— TASK INPUT —
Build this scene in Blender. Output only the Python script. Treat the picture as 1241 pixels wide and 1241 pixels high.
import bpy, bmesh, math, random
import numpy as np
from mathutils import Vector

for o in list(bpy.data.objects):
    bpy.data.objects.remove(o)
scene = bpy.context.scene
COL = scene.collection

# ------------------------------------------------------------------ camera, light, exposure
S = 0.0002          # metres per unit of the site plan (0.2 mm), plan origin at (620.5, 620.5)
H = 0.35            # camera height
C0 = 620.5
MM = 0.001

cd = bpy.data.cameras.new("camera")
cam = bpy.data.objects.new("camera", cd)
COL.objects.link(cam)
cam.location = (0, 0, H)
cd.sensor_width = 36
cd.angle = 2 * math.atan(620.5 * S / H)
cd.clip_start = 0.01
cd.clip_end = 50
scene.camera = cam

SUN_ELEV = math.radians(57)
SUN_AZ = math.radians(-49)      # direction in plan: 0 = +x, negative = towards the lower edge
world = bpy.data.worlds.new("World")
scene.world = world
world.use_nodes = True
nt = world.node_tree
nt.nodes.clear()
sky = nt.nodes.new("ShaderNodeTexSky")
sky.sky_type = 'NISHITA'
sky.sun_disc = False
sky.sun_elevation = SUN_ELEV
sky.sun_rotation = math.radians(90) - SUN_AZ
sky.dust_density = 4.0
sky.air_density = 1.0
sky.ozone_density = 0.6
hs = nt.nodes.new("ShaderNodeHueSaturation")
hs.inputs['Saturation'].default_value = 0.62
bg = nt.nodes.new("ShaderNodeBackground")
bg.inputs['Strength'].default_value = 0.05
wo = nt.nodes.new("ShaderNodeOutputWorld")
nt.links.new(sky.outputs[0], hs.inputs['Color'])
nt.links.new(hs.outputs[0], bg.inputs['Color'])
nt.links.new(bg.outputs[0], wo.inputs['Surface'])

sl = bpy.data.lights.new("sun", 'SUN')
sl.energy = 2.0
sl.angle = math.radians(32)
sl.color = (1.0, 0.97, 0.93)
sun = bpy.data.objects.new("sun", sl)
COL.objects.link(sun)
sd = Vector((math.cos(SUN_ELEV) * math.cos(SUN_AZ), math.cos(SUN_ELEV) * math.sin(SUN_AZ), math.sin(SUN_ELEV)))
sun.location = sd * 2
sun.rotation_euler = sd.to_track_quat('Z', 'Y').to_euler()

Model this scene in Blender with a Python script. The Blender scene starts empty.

— DIRECTIVE —
Write out every line of the data that holds the word "Blender".

— SOLUTION TO THE EXERCISE —
Build this scene in Blender. Output only the Python script. Treat the picture as 1241 pixels wide and 1241 pixels high.
Model this scene in Blender with a Python script. The Blender scene starts empty.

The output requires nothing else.